Starkville aldermen are not expected to raise property taxes in the upcoming fiscal year.
The board scheduled two hearings — one at 5:30 p.m. Tuesday and another at the same time on Sept. 15 — to unveil the city’s upcoming FY2015-2016 budget, a document that tentatively pencils in the same 21.98-mill ad valorem rate Starkville levied this fiscal year.
Although the city has yet to release the document to the public, officials say it will contain line items for three new police positions — two officers and an information technology worker — as well as software purchases to help Starkville Municipal Court switch to a digital filing system, a merit raise for the court administrator and a 3 percent, across-the-board pay hike for all employees.
But Mayor Parker Wiseman said aldermen balked at the city’s biggest operation need Tuesday.
A plan to increase the city’s minimum wage to $10 an hour could have been implemented in the upcoming fiscal year, he said, but the board passed on tasking him to present a budget with the new funding mechanisms.
Wiseman repeatedly asked the board to grant him permission to follow through with preparing a secondary budget with the new pay rates, but aldermen said they were not in a position to act on the matter Tuesday.
To fund his plan for six months, the mayor said it would draw $90,000 from the general fund, $36,000 from sanitation and $21,000 from the water and sewer budget.
The city could “comfortably fund” the proposal, he said, due to the $100,000 in savings Starkville will reap after it selected Regions Bank as its insurance agent of record and the expected $1.4 million it will have in its cash reserves at the end of the fiscal year on Sept. 30.
“I wouldn’t have brought the matter forward if I wasn’t positive that it could be funded in a financially sound manner, in a balanced budget without a tax increase. As I sized up all of the important things to accomplish in the upcoming fiscal year, this was our highest priority because it’s our biggest operational need,” he said Wednesday. “The good news is we met or made substantial progress on all of the other priorities I had in this budget. The bad news is I was unable to convince the board to consider what I deem to be our biggest need.”
Aldermen, however, said the request was made too late in the budgetary process. The city is required by statute to develop and approve a budget by Sept. 15. Besides mandating a 3 percent raise for the next fiscal year and a $10-per-hour minimum by 2017, aldermen have yet to hold a true budget meeting, opting instead to discuss issues at the board table as they emerge.
“We probably could do it in the budget, but the problem is (after the financial obligation) there’s absolutely no contingencies for emergencies. Things are going to come up, and it would make the budget too tight,” Ward 5 Alderman Scott Maynard said. “The other issue is anticipating sales tax returns keep pace with what they were last year. A lot of last year’s (sales tax receipts were) generated off a great football season that brought a lot of people to town.

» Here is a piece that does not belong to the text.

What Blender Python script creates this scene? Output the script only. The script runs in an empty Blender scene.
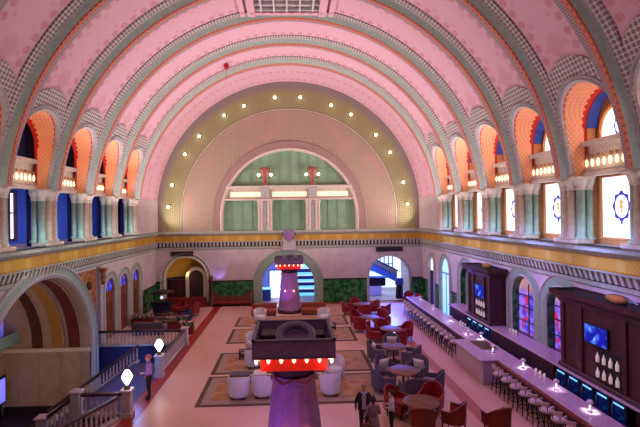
import bpy, math, random
import numpy as np
from mathutils import Vector, Matrix
random.seed(7)
PI = math.pi
COL = bpy.context.scene.collection
sc = bpy.context.scene

# ------------------------------------------------------------------ dimensions (metres)
HW, R, ZC, YB, YF = 11.5, 11.35, 7.8, 37.15, -1.2       # half width, vault radius / centre height, end walls
BAY, P0 = 3.69, 31.9
PIERS = [P0 - BAY * k for k in range(-1, 10)]            # 36.5 ... 1.4
OH = 1.42                                                # gallery opening half width
ZCAP, ZSPR = 8.95, 10.85
ZLEDGE = 6.3

# ------------------------------------------------------------------ shader helpers
class S:
    def __init__(s, nt, k): s.nt, s.k = nt, k
    def m(s, op, b=None, c=None):
        n = s.nt.nodes.new('ShaderNodeMath'); n.operation = op
        for i, v in enumerate((s, b, c)):
            if v is None: continue
            if isinstance(v, S): s.nt.links.new(v.k, n.inputs[i])
            else: n.inputs[i].default_value = v
        return S(s.nt, n.outputs[0])
    def __add__(s, o): return s.m('ADD', o)
    def __sub__(s, o): return s.m('SUBTRACT', o)
    def __mul__(s, o): return s.m('MULTIPLY', o)
    def __truediv__(s, o): return s.m('DIVIDE', o)
    def gt(s, o): return s.m('GREATER_THAN', o)
    def lt(s, o): return s.m('LESS_THAN', o)
    def fr(s): return s.m('FRACT')
    def ab(s): return s.m('ABSOLUTE')
    def between(s, a, b): return s.gt(a) * s.lt(b)
    def step(s, a, b):
        n = s.nt.nodes.new('ShaderNodeMapRange'); n.interpolation_type = 'SMOOTHSTEP'
        s.nt.links.new(s.k, n.inputs[0]); n.inputs[1].default_value = a; n.inputs[2].default_value = b
        return S(s.nt, n.outputs[0])

def srgb(c):
    return tuple(((v / 255) / 12.92 if v / 255 <= 0.04045 else ((v / 255 + 0.055) / 1.055) ** 2.4) for v in c)

class Mat:
    def __init__(s, name, rough=.6, metal=0.0, spec=.4):
        s.m = bpy.data.materials.new(name); s.m.use_nodes = True
        s.nt = s.m.node_tree; s.b = s.nt.nodes['Principled BSDF']
        s.b.inputs['Roughness'].default_value = rough; s.b.inputs['Metallic'].default_value = metal
        s.b.inputs['Specular IOR Level'].default_value = spec
        tc = s.nt.nodes.new('ShaderNodeTexCoord'); s.obj = tc.outputs['Object']
        sp = s.nt.nodes.new('ShaderNodeSeparateXYZ'); s.nt.links.new(s.obj, sp.inputs[0])
        s.x, s.y, s.z = (S(s.nt, o) for o in sp.outputs)
    def noise(s, scale, detail=3, rough=.5):
        n = s.nt.nodes.new('ShaderNodeTexNoise'); n.inputs['Scale'].default_value = scale
        n.inputs['Detail'].default_value = detail; n.inputs['Roughness'].default_value = rough
        s.nt.links.new(s.obj, n.inputs['Vector']); return S(s.nt, n.outputs['Fac'])
    def rgb(s, c):
        n = s.nt.nodes.new('ShaderNodeRGB'); n.outputs[0].default_value = (*srgb(c), 1); return n.outputs[0]
    def mix(s, a, b, fac, mode='MIX'):
        n = s.nt.nodes.new('ShaderNodeMixRGB'); n.blend_type = mode
        for i, v in ((1, a), (2, b)):
            if isinstance(v, tuple): n.inputs[i].default_value = (*srgb(v), 1)
            else: s.nt.links.new(v, n.inputs[i])
        if isinstance(fac, S): s.nt.links.new(fac.k, n.inputs[0])
        else: n.inputs[0].default_value = fac
        return n.outputs[0]
    def base(s, col):
        if isinstance(col, tuple): s.b.inputs['Base Color'].default_value = (*srgb(col), 1)
        else: s.nt.links.new(col, s.b.inputs['Base Color'])
        return s
    def emit(s, col, st):
        if isinstance(col, tuple): s.b.inputs['Emission Color'].default_value = (*srgb(col), 1)
        else: s.nt.links.new(col, s.b.inputs['Emission Color'])
        s.b.inputs['Emission Strength'].default_value = st
        return s
    def bump(s, h, d=.02, st=.5):
        n = s.nt.nodes.new('ShaderNodeBump'); n.inputs['Distance'].default_value = d; n.inputs['Strength'].default_value = st
        s.nt.links.new(h.k, n.inputs['Height']); s.nt.links.new(n.outputs[0], s.b.inputs['Normal']); return s

M = {}
def plain(key, c, rough=.6, metal=0.0, var=.16, scale=6, spec=.4, emit=None, est=0):
    m = Mat(key, rough, metal, spec)
    dk = tuple(max(0, v * (1 - var * 1.4)) for v in c); lt = tuple(min(255, v * (1 + var * .6)) for v in c)
    m.base(m.mix(dk, lt, m.noise(scale, 4)))
    if emit: m.emit(emit, est)
    M[key] = m.m; return m
def wood(key, c1, c2, rough=.4, axis='z', scale=9):
    m = Mat(key, rough)
    a = {'x': m.x, 'y': m.y, 'z': m.z}[axis]
    n = m.noise(2.2, 4)
    ring = ((m.x + m.y) * scale + n * 5 + a * .7).m('SINE') * .5 + .5
    m.base(m.mix(c1, c2, ring * (m.noise(18, 3) * .8 + .2)))
    M[key] = m.m
def lattice(m, u, v, p):
    a = (u * (2 * PI / p)).m('COSINE') * (v * (2 * PI / p)).m('COSINE')
    return a

# ---- vault: pink plaster with stencilled rosettes along each rib
m = Mat('vault_stencil', .85, spec=.15)
per = ((m.y - (P0 - 10 * BAY)) / BAY).fr() * BAY          # distance from the rib behind
d = per.m('MINIMUM', (per * -1.0) + BAY)
s_ = m.x.m('ARCTAN2', m.z - ZC) * R
def dots(dist, pitch, rad):
    cu = (d - dist); cv = ((s_ / pitch).fr() - .5) * pitch
    return ((cu * cu + cv * cv).m('SQRT')).step(rad + .04, rad - .05)
ros = dots(.98, .56, .17).m('MAXIMUM', dots(1.32, 1.12, .12) * .45)
cu = ((d - 1.95)); cv = ((s_ / 2.6).fr() - .5) * 2.6
high = (m.z).step(16.2, 13.0)
big = ((cu * cu + cv * cv).m('SQRT')).step(.55, .45) * high * .55
stipple = (m.noise(9, 4)).step(.47, .6)
col = m.mix((228, 182, 192), (206, 136, 138), (ros + big).m('MINIMUM', 1.0) * (stipple * .3 + .7))
col = m.mix(col, (220, 170, 178), m.noise(3, 5) * .5)
m.base(col); M['vault'] = m.m
# ---- lace bands: cream strapwork over plum, in vault coordinates
def lace(key, light, dark, p, polar=None, amt=.75):
    m = Mat(key, .85, spec=.15)
    if polar == 'xz':
        u = m.x.m('ARCTAN2', m.z - 7.45) * 9.5; v = ((m.x * m.x) + (m.z - 7.45) * (m.z - 7.45)).m('SQRT')
    elif polar == 'flat':
        u, v = m.y + m.x, m.z
    else:
        u, v = m.y, m.x.m('ARCTAN2', m.z - ZC) * R
    a = lattice(m, u, v, p)
    f = a.ab().step(.45, .22) * (m.noise(30, 2).step(.25, .45))
    col = m.mix(light, dark, (f * -1.0 + 1.0) * amt)
    m.base(col); m.bump(f, .03, .6); M[key] = m.m
lace('lace', (214, 208, 198), (120, 74, 92), .36)
lace('lace_fine', (196, 180, 172), (122, 72, 92), .20, amt=.7)
lace('lace_wall', (186, 156, 142), (128, 92, 92), .26, 'xz', .6)
# ---- tympanum: rings of lattice around the lunette
m = Mat('tympanum_lattice', .9, spec=.1)
rx = (m.x * m.x); rz = (m.z - 7.45); rr = (rx + rz * rz).m('SQRT')
an = m.x.m('ARCTAN2', rz)
la = lattice(m, m.x, m.z, .34).ab().step(.5, .2)
la2 = lattice(m, an * 9.9, rr, .30).ab().step(.5, .2)
inner = m.mix((184, 164, 138), (152, 130, 110), (la * -1.0 + 1.0) * .8)
inner = m.mix(inner, (196, 148, 138), m.noise(.9, 3).step(.5, .7) * .5)
outer = m.mix((170, 162, 116), (128, 114, 86), (la2 * -1.0 + 1.0) * .8)
col = m.mix(inner, outer, rr.step(9.25, 9.35))
col = m.mix(col, (150, 136, 108), rr.between(9.2, 9.42))
col = m.mix(col, (146, 132, 128), rr.step(10.75, 11.3))  # outer band: shading below the vault put into the colour
m.base(col); m.bump(la, .03, .4); M['tympanum'] = m.m
# ---- floor: salmon terrazzo with dark red border strips
m = Mat('terrazzo', .3, spec=.45)
spk = m.noise(55, 2).step(.35, .65)
cl = m.mix((214, 172, 152), (196, 150, 132), spk)
cl = m.mix(cl, (190, 140, 124), m.noise(.35, 4).step(.4, .75) * .5)
joint = ((m.x / 1.5).fr().lt(.012)).m('MAXIMUM', (m.y / 1.5).fr().lt(.012))
cl = m.mix(cl, (160, 116, 104), joint * .15)
red = m.x.between(-6.42, -5.82).m('MAXIMUM', m.x.between(6.8, 7.3) * .7).m('MAXIMUM', m.y.gt(36.4))
cl = m.mix(cl, (150, 44, 36), red)
m.base(cl); M['floor'] = m.m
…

I hope that’s the case again, but you can’t just assume it will happen.”
Maynard also chairs the city’s budget committee.
“I still want to get to this, and there’s the possibility to do so next year. If we’re there in six months, great,” he said.
While officials remain optimistic about continued sales tax growth, leaders say the amount of revenue a property tax mill brings to city coffers increased.
Because of new development, Wiseman said the upcoming fiscal year budget was prepared figuring 1 mill will return $220,000, up $10,000 from the current budget’s formula.
One mill is equal to one-one thousandth of a dollar. Property taxes are calculated by multiplying a property’s true value by its assessment ratio and the millage rate. Assessment ratios are set by the Mississippi Constitution, and include five classes. A single-family, owner-occupied residential property’s ratio is assessed at 10 percent of the true value.
“Overall growth in assessed valuation leads directly to growth with tax revenues collected. We’re growing the way we want to grow, and that’s by growing the property tax base. It creates more revenue, while taxes stay the same. That’s the ideal situation,” Wiseman said.
Maynard added, “Look around town and look at all the activity and construction going on. Our budget from ad valorem should get stronger. Drive down Russell Street and you’ll see five projects going on. That’s exciting.”